• WHAT YOU SHOULD DO
Print the entries in full, word for word, but not the pictures.

* START DATA IN THIS EXERCISE *

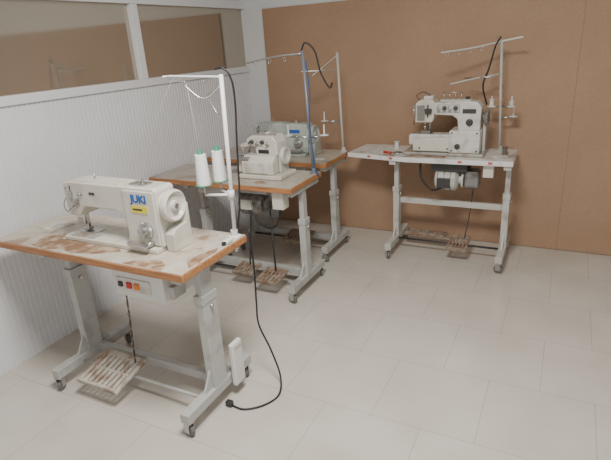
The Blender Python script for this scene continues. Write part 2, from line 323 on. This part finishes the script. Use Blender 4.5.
# ---------------------------------------------------------------- machines
def lockstitch(origin,L,H,D,m,name='sewing_machine',logo=True):
    x,y,z=origin
    g=G(name,(x+L/2,y,z))
    d0,d1=y-D/2,y+D/2
    g.box('bed',(x-.02,y-.095,z+.0005),(x+L-.01,y+.089,z+.022),m,.005)
    g.box('bed_throat_plate',(x+.0,y-.03,z+.022),(x+.12,y+.03,z+.025),'chrome',.001)
    g.box('slide_plate',(x+.0,y-.088,z+.022),(x+.17,y-.035,z+.0245),'wornmetal',.001)
    a=z+H
    body=[(x+L,z+.02),(x+L,a-.012),(x+L-.012,a),(x+.05,a),(x+.012,a-.006),(x,a-.02),(x,z+.135),(x+.010,z+.118),
          (x+.075,z+.115),(x+.095,z+.14),(x+.12,a-.118),(x+L-.25,a-.118),(x+L-.22,a-.128),(x+L-.205,a-.15),(x+L-.20,z+.06),(x+L-.215,z+.02)]
    if H<.26: body[9]=(x+.095,z+.128);body[10]=(x+.12,a-.095);body[11]=(x+L-.25,a-.095);body[12]=(x+L-.22,a-.105);body[13]=(x+L-.205,a-.13)
    g.prism('arm_body',body,d0,d1,m,.011,seg=3)
    g.prism('side_cover',[(x+L-.19,z+.028),(x+L-.012,z+.028),(x+L-.012,a-.014),(x+L-.19,a-.014)],d0-.006,d0+.01,m,.005)
    g.box('arm_lid',(x+.09,d0+.015,a-.004),(x+L-.22,d1-.015,a+.004),m,.002)
    g.prism('face_plate',[(d0+.012,z+.13),(d1-.012,z+.13),(d1-.012,a-.025),(d0+.015,a-.015)],x-.006,x+.004,'chrome',.002,axis='x')
    g.rod('needle_bar',(x+.035,y,z+.055),(x+.035,y,z+.13),.005,'chrome')
    g.rod('needle',(x+.035,y,z+.025),(x+.035,y,z+.06),.0012,'chrome')
    g.rod('presser_bar',(x+.055,y,z+.04),(x+.055,y,z+.13),.005,'chrome')
    g.box('presser_foot',(x+.03,y-.02,z+.028),(x+.062,y+.015,z+.042),'chrome',.003)
    g.box('finger_guard',(x+.015,y-.03,z+.06),(x+.05,y-.026,z+.10),'chrome',.001)
    g.lathe('tension_dial',(x+.075,d0,a-.10),(0,-1,0),[(0,0),(.022,0),(.022,.006),(.012,.009),(.012,.022),(.016,.024),(.016,.036),(0,.038)],'chrome')
    g.lathe('pretension_dial',(x+.115,d0,a-.055),(0,-1,0),[(0,0),(.012,0),(.012,.005),(.007,.007),(.009,.018),(0,.02)],'chrome',16)
    g.box('thread_guide_plate',(x+.03,d0-.004,a-.08),(x+.06,d0+.002,a-.045),'chrome',.001)
    g.box('take_up_slot',(x+.045,d0-.001,a-.10),(x+.052,d0+.002,a-.02),'dark',.0002)
    g.tube('take_up_lever',[(x+.05,d0+.002,a-.09),(x+.045,d0-.014,a-.06),(x+.038,d0-.018,a-.03),(x+.046,d0-.012,a-.025)],.0032,'chrome')
    g.tube('thread_slack',[(x+.075,d0-.02,a-.11),(x+.03,d0-.025,a-.14),(x+.01,d0-.02,a-.11),(x+.02,d0-.01,a-.08)],.0018,'dark')
    g.rod('thread_post',(x+.16,y,a-.005),(x+.16,y,a+.03),.0035,'chrome')
    g.box('bobbin_winder_base',(x+L-.17,y-.035,a-.004),(x+L-.08,y+.02,a+.008),'chrome',.003)
    g.lathe('bobbin_winder',(x+L-.11,y-.01,a+.006),(0,0,1),[(0,0),(.016,0),(.016,.006),(.006,.007),(.006,.02),(0,.02)],'chrome',16)
    g.lathe('stitch_dial',(x+L-.075,d0-.004,z+.098),(0,-1,0),[(0,0),(.038,0),(.038,.012),(.032,.018),(.024,.018),(.022,.038),(.012,.042),(0,.042)],'chrome')
    g.prism('reverse_lever',[(x+L-.15,z+.035),(x+L-.04,z+.035),(x+L-.035,z+.045),(x+L-.15,z+.055)],d0-.065,d0-.04,'chrome',.003)
    g.rod('reverse_lever_pivot',(x+L-.05,d0-.045,z+.042),(x+L-.05,d0+.004,z+.042),.010,'chrome')
    g.lathe('handwheel_hub',(x+L-.01,y,a-.085),(1,0,0),[(0,0),(.056,0),(.056,.022),(.04,.026),(0,.026)],m)
    g.lathe('handwheel',(x+L+.016,y,a-.085),(1,0,0),[(.0,0),(.062,0),(.070,.006),(.072,.018),(.070,.030),(.062,.036),(.056,.030),(.050,.022),(.024,.022),(.020,.036),(0,.036)],m,36)
    g.lathe('handwheel_center_bolt',(x+L+.05,y,a-.085),(1,0,0),[(0,0),(.012,0),(.012,.006),(0,.006)],'chrome',8)
    g.prism('belt_guard',[(y-.045,z+.001),(y+.075,z+.001),(y+.075,a-.09),(y+.07,a-.09),(y+.05,z+.11),(y-.02,z+.10),(y-.045,z+.08)],x+L+.004,x+L+.05,m,.004,axis='x')
    if logo:
        g.text('brand_label','JUKI',(x+L-.095,d0-.0075,a-.050),.048,'blue',off=.0018)
        g.box('info_label',(x+L-.145,d0-.0085,a-.112),(x+L-.05,d0-.006,a-.080),'yellow',.0003)
        g.box('info_label_text',(x+L-.135,d0-.0092,a-.100),(x+L-.08,d0-.0084,a-.092),'dark',.0001)
        g.text('model_label','8700',(x+.19,d0-.0015,a-.05),.018,'dark',off=.0006)
    else:
        g.box('name_plate',(x+L-.15,d0-.0085,a-.07),(x+L-.06,d0-.006,a-.045),'blue',.0003)
    return g
lockstitch((-2.075,1.56,.78),.575,.285,.12,'cream')
lockstitch((-2.22,3.45,.78),.48,.245,.10,'teal',logo=False)
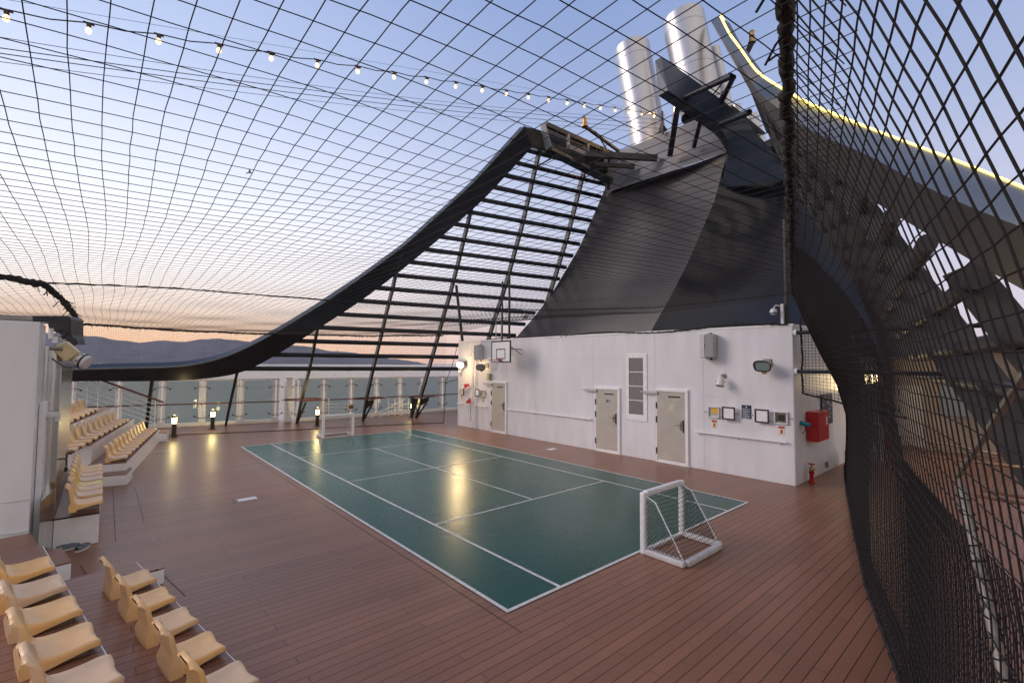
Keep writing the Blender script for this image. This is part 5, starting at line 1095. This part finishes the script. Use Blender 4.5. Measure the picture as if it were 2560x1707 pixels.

* END DATA IN THIS EXERCISE *

• WORKED SOLUTION
The Blender Python script for this scene continues. Write part 2, from line 323 on. This part finishes the script. Use Blender 4.5.
# ---------------------------------------------------------------- machines
def lockstitch(origin,L,H,D,m,name='sewing_machine',logo=True):
    x,y,z=origin
    g=G(name,(x+L/2,y,z))
    d0,d1=y-D/2,y+D/2
    g.box('bed',(x-.02,y-.095,z+.0005),(x+L-.01,y+.089,z+.022),m,.005)
    g.box('bed_throat_plate',(x+.0,y-.03,z+.022),(x+.12,y+.03,z+.025),'chrome',.001)
    g.box('slide_plate',(x+.0,y-.088,z+.022),(x+.17,y-.035,z+.0245),'wornmetal',.001)
    a=z+H
    body=[(x+L,z+.02),(x+L,a-.012),(x+L-.012,a),(x+.05,a),(x+.012,a-.006),(x,a-.02),(x,z+.135),(x+.010,z+.118),
          (x+.075,z+.115),(x+.095,z+.14),(x+.12,a-.118),(x+L-.25,a-.118),(x+L-.22,a-.128),(x+L-.205,a-.15),(x+L-.20,z+.06),(x+L-.215,z+.02)]
    if H<.26: body[9]=(x+.095,z+.128);body[10]=(x+.12,a-.095);body[11]=(x+L-.25,a-.095);body[12]=(x+L-.22,a-.105);body[13]=(x+L-.205,a-.13)
    g.prism('arm_body',body,d0,d1,m,.011,seg=3)
    g.prism('side_cover',[(x+L-.19,z+.028),(x+L-.012,z+.028),(x+L-.012,a-.014),(x+L-.19,a-.014)],d0-.006,d0+.01,m,.005)
    g.box('arm_lid',(x+.09,d0+.015,a-.004),(x+L-.22,d1-.015,a+.004),m,.002)
    g.prism('face_plate',[(d0+.012,z+.13),(d1-.012,z+.13),(d1-.012,a-.025),(d0+.015,a-.015)],x-.006,x+.004,'chrome',.002,axis='x')
    g.rod('needle_bar',(x+.035,y,z+.055),(x+.035,y,z+.13),.005,'chrome')
    g.rod('needle',(x+.035,y,z+.025),(x+.035,y,z+.06),.0012,'chrome')
    g.rod('presser_bar',(x+.055,y,z+.04),(x+.055,y,z+.13),.005,'chrome')
    g.box('presser_foot',(x+.03,y-.02,z+.028),(x+.062,y+.015,z+.042),'chrome',.003)
    g.box('finger_guard',(x+.015,y-.03,z+.06),(x+.05,y-.026,z+.10),'chrome',.001)
    g.lathe('tension_dial',(x+.075,d0,a-.10),(0,-1,0),[(0,0),(.022,0),(.022,.006),(.012,.009),(.012,.022),(.016,.024),(.016,.036),(0,.038)],'chrome')
    g.lathe('pretension_dial',(x+.115,d0,a-.055),(0,-1,0),[(0,0),(.012,0),(.012,.005),(.007,.007),(.009,.018),(0,.02)],'chrome',16)
    g.box('thread_guide_plate',(x+.03,d0-.004,a-.08),(x+.06,d0+.002,a-.045),'chrome',.001)
    g.box('take_up_slot',(x+.045,d0-.001,a-.10),(x+.052,d0+.002,a-.02),'dark',.0002)
    g.tube('take_up_lever',[(x+.05,d0+.002,a-.09),(x+.045,d0-.014,a-.06),(x+.038,d0-.018,a-.03),(x+.046,d0-.012,a-.025)],.0032,'chrome')
    g.tube('thread_slack',[(x+.075,d0-.02,a-.11),(x+.03,d0-.025,a-.14),(x+.01,d0-.02,a-.11),(x+.02,d0-.01,a-.08)],.0018,'dark')
    g.rod('thread_post',(x+.16,y,a-.005),(x+.16,y,a+.03),.0035,'chrome')
    g.box('bobbin_winder_base',(x+L-.17,y-.035,a-.004),(x+L-.08,y+.02,a+.008),'chrome',.003)
    g.lathe('bobbin_winder',(x+L-.11,y-.01,a+.006),(0,0,1),[(0,0),(.016,0),(.016,.006),(.006,.007),(.006,.02),(0,.02)],'chrome',16)
    g.lathe('stitch_dial',(x+L-.075,d0-.004,z+.098),(0,-1,0),[(0,0),(.038,0),(.038,.012),(.032,.018),(.024,.018),(.022,.038),(.012,.042),(0,.042)],'chrome')
    g.prism('reverse_lever',[(x+L-.15,z+.035),(x+L-.04,z+.035),(x+L-.035,z+.045),(x+L-.15,z+.055)],d0-.065,d0-.04,'chrome',.003)
    g.rod('reverse_lever_pivot',(x+L-.05,d0-.045,z+.042),(x+L-.05,d0+.004,z+.042),.010,'chrome')
    g.lathe('handwheel_hub',(x+L-.01,y,a-.085),(1,0,0),[(0,0),(.056,0),(.056,.022),(.04,.026),(0,.026)],m)
    g.lathe('handwheel',(x+L+.016,y,a-.085),(1,0,0),[(.0,0),(.062,0),(.070,.006),(.072,.018),(.070,.030),(.062,.036),(.056,.030),(.050,.022),(.024,.022),(.020,.036),(0,.036)],m,36)
    g.lathe('handwheel_center_bolt',(x+L+.05,y,a-.085),(1,0,0),[(0,0),(.012,0),(.012,.006),(0,.006)],'chrome',8)
    g.prism('belt_guard',[(y-.045,z+.001),(y+.075,z+.001),(y+.075,a-.09),(y+.07,a-.09),(y+.05,z+.11),(y-.02,z+.10),(y-.045,z+.08)],x+L+.004,x+L+.05,m,.004,axis='x')
    if logo:
        g.text('brand_label','JUKI',(x+L-.095,d0-.0075,a-.050),.048,'blue',off=.0018)
        g.box('info_label',(x+L-.145,d0-.0085,a-.112),(x+L-.05,d0-.006,a-.080),'yellow',.0003)
        g.box('info_label_text',(x+L-.135,d0-.0092,a-.100),(x+L-.08,d0-.0084,a-.092),'dark',.0001)
        g.text('model_label','8700',(x+.19,d0-.0015,a-.05),.018,'dark',off=.0006)
    else:
        g.box('name_plate',(x+L-.15,d0-.0085,a-.07),(x+L-.06,d0-.006,a-.045),'blue',.0003)
    return g
lockstitch((-2.075,1.56,.78),.575,.285,.12,'cream')
lockstitch((-2.22,3.45,.78),.48,.245,.10,'teal',logo=False)
Keep writing the Blender script for this image. This is part 5, starting at line 1095. This part finishes the script. Use Blender 4.5. Measure the picture as if it were 2560x1707 pixels.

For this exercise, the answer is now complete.